Research Data Management Working Group

FAIRness of Repositories & Their Data: Research Data Management Working Group Report

Posted: 24-06-2019 Topics: Strategy

The results of two data repositories surveys, carried out by LIBER’s Research Data Management Working Group, are now available.

The report, which can be downloaded from Zenodo, summarises the answers given by managers, librarians and technical staff with regards to:

  • The FAIRness of repositories and their data;
  • Misconceptions related to the principles’ definition and implementation;
  • The complexity of the implementation and the importance of the FAIR principles for the repository community.

Best Practices

Best Practices for the implementation of the FAIR principles are summarised in the report, such as:

  • DOI, Handle, URN, URI or locally generated numbers should be used as permanent identifiers for metadata records and data.
  • Well-known standardized global vocabularies such as ISO vocabularies for country and language codes, as well as COAR, OpenAIRE, and DataCitevocabularies for publication/resource types, access status and roles should be applied as much as possible.
  • Repositories should preserve information about data provenance stored in metadata: creator, institutions – publishers, source, mail address, publication year, production year, geo-location, data collector, data manager, distributor, editor, funder, producer, rights holder, sponsor, and supervisor.
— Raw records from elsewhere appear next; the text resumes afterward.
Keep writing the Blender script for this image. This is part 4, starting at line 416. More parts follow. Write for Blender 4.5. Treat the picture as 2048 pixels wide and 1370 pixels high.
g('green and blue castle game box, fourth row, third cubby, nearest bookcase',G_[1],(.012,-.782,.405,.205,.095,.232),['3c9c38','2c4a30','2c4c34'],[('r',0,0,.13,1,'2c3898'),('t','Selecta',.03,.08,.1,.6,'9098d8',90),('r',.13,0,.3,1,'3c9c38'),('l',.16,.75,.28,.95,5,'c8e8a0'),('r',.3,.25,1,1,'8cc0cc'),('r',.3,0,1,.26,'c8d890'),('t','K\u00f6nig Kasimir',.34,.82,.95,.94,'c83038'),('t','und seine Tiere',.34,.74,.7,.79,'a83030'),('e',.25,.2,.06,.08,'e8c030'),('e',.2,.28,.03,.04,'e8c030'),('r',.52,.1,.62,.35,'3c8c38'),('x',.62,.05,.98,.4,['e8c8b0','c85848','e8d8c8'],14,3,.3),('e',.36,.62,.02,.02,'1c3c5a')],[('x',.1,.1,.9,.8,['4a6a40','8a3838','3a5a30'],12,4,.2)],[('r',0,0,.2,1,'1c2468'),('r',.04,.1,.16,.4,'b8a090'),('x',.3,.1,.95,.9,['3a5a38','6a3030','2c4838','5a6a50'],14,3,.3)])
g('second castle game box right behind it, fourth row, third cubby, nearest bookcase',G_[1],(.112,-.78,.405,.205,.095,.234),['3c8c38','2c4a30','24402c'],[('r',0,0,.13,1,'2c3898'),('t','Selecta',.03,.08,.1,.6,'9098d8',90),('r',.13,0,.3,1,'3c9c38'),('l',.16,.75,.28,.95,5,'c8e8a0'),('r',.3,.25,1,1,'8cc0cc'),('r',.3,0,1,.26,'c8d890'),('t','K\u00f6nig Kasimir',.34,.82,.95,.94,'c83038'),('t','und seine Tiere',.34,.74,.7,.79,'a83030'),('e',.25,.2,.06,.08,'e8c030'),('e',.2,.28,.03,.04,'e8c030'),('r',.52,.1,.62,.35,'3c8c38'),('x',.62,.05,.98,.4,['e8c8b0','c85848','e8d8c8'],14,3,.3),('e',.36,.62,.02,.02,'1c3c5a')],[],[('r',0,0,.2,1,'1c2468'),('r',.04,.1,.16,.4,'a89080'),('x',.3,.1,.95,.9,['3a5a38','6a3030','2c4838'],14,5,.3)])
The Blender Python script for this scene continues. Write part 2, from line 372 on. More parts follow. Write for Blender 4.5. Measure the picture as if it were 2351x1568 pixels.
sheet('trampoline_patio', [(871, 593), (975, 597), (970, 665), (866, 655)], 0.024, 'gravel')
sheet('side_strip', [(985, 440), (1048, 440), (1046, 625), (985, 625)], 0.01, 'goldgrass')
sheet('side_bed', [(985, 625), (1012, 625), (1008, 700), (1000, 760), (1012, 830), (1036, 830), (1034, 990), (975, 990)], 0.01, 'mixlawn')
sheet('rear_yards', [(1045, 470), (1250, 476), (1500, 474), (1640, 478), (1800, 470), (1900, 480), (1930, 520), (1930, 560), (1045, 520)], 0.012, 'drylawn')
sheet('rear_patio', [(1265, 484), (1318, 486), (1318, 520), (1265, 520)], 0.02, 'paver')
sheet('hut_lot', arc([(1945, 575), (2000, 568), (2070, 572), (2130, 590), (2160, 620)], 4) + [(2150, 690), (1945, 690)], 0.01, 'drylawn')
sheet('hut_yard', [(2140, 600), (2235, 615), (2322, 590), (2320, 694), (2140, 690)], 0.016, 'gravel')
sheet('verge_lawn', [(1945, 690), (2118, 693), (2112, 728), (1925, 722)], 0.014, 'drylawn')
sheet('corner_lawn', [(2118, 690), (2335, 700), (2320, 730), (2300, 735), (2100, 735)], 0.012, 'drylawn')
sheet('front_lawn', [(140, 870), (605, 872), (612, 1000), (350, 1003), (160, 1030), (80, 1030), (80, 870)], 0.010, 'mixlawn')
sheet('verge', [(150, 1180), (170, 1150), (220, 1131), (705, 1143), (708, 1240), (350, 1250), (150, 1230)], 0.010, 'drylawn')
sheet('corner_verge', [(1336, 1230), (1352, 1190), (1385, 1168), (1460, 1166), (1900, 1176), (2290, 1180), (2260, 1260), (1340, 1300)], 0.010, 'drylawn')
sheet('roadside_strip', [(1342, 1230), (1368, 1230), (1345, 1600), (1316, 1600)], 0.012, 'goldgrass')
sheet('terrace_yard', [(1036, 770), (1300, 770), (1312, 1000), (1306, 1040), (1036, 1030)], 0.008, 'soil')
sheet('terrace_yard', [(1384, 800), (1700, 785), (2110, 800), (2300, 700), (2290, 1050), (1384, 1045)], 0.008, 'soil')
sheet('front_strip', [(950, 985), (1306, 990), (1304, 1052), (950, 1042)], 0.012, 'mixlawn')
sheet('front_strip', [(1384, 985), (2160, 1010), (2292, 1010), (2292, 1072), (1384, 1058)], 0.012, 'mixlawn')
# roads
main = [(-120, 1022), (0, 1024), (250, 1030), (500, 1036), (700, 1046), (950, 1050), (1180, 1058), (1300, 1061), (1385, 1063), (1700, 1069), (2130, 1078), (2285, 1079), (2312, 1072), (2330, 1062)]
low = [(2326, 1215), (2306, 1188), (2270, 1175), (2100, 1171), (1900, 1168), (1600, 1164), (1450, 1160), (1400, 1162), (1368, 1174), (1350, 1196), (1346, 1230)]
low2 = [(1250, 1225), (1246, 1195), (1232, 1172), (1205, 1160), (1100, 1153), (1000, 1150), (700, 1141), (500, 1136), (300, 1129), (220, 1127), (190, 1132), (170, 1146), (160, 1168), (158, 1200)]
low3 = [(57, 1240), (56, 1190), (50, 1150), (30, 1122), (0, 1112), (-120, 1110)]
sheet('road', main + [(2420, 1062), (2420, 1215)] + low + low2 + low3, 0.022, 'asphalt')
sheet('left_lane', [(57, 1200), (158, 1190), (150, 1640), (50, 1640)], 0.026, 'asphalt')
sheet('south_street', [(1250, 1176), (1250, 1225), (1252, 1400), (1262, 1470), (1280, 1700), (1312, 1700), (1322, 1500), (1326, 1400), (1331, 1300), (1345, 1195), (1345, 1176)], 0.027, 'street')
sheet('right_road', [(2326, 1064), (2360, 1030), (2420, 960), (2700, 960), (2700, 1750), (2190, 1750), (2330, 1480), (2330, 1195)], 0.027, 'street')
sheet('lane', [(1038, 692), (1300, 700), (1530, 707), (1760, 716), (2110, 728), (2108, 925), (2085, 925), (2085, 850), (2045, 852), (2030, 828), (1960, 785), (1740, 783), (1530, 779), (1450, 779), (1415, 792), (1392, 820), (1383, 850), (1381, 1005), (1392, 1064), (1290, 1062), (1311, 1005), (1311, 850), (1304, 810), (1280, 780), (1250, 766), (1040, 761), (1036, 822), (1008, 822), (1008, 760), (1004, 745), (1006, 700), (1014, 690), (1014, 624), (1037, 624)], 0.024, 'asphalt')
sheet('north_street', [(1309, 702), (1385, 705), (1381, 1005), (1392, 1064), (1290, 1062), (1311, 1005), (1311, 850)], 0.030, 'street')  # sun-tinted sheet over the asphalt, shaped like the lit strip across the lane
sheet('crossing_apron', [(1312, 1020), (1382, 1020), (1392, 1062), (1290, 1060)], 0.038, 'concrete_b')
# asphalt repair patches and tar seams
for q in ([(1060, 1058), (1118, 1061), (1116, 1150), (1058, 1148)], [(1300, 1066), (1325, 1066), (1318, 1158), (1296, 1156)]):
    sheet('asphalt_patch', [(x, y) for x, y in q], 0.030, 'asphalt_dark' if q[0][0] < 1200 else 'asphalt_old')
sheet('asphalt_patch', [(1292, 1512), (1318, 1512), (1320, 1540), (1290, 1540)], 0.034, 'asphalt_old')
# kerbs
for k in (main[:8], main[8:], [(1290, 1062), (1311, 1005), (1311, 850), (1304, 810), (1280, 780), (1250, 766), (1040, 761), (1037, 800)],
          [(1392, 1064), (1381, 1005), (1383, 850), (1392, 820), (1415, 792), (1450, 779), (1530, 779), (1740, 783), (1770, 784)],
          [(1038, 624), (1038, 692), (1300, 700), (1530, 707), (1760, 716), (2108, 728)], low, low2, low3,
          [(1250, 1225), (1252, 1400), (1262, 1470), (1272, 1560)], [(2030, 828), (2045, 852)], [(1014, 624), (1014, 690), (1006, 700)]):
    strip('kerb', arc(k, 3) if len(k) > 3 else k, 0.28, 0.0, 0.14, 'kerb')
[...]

At the same time, the surveys highlighted some misunderstanding of the FAIR Principles, and misleading implementations.

Misunderstandings

  • Rich Metadata Models -The definition of what constitutes a rich metadata model is not well defined, and this leads to some misunderstanding of the F2 FAIR principle. In this survey, a majority of respondents said they used a rich data model but 12 of the analyzed repositories had 13 or fewer mandatory fields. Of these, eight had seven or fewer mandatory fields.
  • Machine Readability – Nearly 80% of respondents said their repositories completely comply with the I1 FAIR principle: (meta)data use a formal, accessible, shared, and broadly applicable language for knowledge representation). This means humans and computers should be able to exchange and interpret each other’s data4. Data should be readable for machines without the need for specialised or ad hoc algorithms, translators, or mappings. In order to ensure this, it is critical to use (1) commonly used controlled vocabularies, ontologies, thesauri and (2) a well-defined framework to describe and structure (meta)data. However, 45% didn’t answer or said they didn’t know whether their repository could display metadata in some semantic web technology such as OWL, RDF notation. Five repositories offer metadata in a semantic web technology, while four plan to implement this feature. The remaining seven respondents reported that there was no such possibility in their repository.
  • Metadata Provenance – Although provenance of (meta)data (R1.2) should be described in a machine-readable format, some implementations of this FAIR principle include a free-text provenance description or an attached file which describes provenance.
  • Missing Infrastructure – Taking into account that the I2 FAIR principle is often missed and quite complicated for implementation, an infrastructure/platform/service which could help in this implementation should be a top priority of EU and other funding programs.


Thank you to everyone who took part in the surveys. On behalf of LIBER’s Research Data Management Working Group, we appreciate your time and effort.